Und dann trifft man hier viele Leute, die sagen: „Entertaint mich, ich komm aus Spanien“ oder „Entertaint mich, ich bin hierhergezogen aus meiner Kleinstadt.“ Von solchen Sachen sind wir in Hamburg völlig unberührt. Dort passiert nie etwas. Es ist auch noch nie jemand von Berlin nach Hamburg gezogen, während aber alle von Hamburg nach Berlin ziehen.
Hamburg hat kein Touri-Problem?
DJ Koze: Nein, hätten wir gerne. Wir haben überhaupt kein Touri-Problem. Da will auch keiner länger wohnen. Es ist zu teuer, zu langweilig, zu reserviert. Ich liebe diese drei Komponenten, außer vielleicht „teuer“. Dass es ein bisschen distanzierter und langsamer ist, mag ich.

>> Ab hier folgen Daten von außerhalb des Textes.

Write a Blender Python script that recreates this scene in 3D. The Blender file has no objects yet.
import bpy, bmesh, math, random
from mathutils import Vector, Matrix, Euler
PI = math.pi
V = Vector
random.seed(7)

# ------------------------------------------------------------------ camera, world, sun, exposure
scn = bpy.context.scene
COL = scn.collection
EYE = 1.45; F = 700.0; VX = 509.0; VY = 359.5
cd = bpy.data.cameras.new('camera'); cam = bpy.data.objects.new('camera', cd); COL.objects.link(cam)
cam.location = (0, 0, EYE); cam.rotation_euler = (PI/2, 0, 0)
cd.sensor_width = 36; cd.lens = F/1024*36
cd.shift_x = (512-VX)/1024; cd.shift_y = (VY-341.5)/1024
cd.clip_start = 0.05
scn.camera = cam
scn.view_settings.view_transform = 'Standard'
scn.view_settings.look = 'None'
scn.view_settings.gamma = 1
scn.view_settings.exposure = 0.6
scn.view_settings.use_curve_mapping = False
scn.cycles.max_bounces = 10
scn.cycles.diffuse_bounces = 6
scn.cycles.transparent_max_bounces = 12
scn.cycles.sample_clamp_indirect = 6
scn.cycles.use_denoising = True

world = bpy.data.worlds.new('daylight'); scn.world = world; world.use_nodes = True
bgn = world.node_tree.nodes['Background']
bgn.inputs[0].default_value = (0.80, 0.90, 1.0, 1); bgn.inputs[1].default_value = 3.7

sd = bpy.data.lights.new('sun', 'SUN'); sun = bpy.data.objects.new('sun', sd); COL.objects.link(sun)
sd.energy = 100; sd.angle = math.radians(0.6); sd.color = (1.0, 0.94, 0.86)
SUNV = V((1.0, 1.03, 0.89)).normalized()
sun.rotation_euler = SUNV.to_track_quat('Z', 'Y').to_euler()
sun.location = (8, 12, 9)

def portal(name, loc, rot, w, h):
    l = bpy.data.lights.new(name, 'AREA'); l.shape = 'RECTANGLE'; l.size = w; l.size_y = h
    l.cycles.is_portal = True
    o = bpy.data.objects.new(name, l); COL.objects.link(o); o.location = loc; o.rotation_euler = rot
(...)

Aber ich kann auch immer abhauen, zum Auflegen. Sonst würde ich echt ’ne Krise kriegen in der Stadt.
Du hast einmal erwähnt, dass du lieber im Ausland auflegst als in Berlin. Warum?
DJ Koze: Meine beiden letzten Auftritte in Berlin waren klasse, aber es gibt so eine Sättigung. Das ist hier wie auf einer Messe, wie wenn du auf dem Sonar-Festival auflegst. Da ist egal, ob du da bist oder in China ein Reissack umfällt. Weil nach dir kommt der nächste DJ und der nächste steht schon mit seiner Tasche da und hat die neuesten Beats. Alles ist überall in massiger Omnipräsenz verfügbar. Es kann furchtbar sein, wenn eine Stadt irgendwann keinen Hunger mehr hat, dann liegt auch keine Energie mehr in der Luft. Aber Sorgen mach ich mir um Berlin da grad noch nicht.
Spürst du in Hamburg noch diesen Hunger?
DJ Koze: In Hamburg ist es einfach nett und gemütlich. Das ist immer noch besser als gesättigt.
Man schielt von Hamburg also nicht neidisch nach Berlin rüber…
DJ Koze: Natürlich ist Berlin eine faszinierende Stadt, da schwingt auch immer ein bisschen Neid mit. Mich würde es aber auf Dauer echt ein bisschen nervös machen. Ich hab schon genug anderen Terror im Kopf.
Warst du schon im neuen Mojo-Club in Hamburg?
DJ Koze: Nein. Da hab ich so die leichte Angst, dass das geschmäcklerisches Ausgehen für Enddreißiger ist, mit so Connaisseur-Musik.
Aber du bist doch jetzt….
DJ Koze: Ich bin 40. Aber ich will nicht stilvolles Ausgehen mit Gleichaltrigen haben. Ich will kaputtes Ausgehen und Exzess haben, mit Gleichaltrigen
Das Interview fand im Februar 2013 in Berlin statt.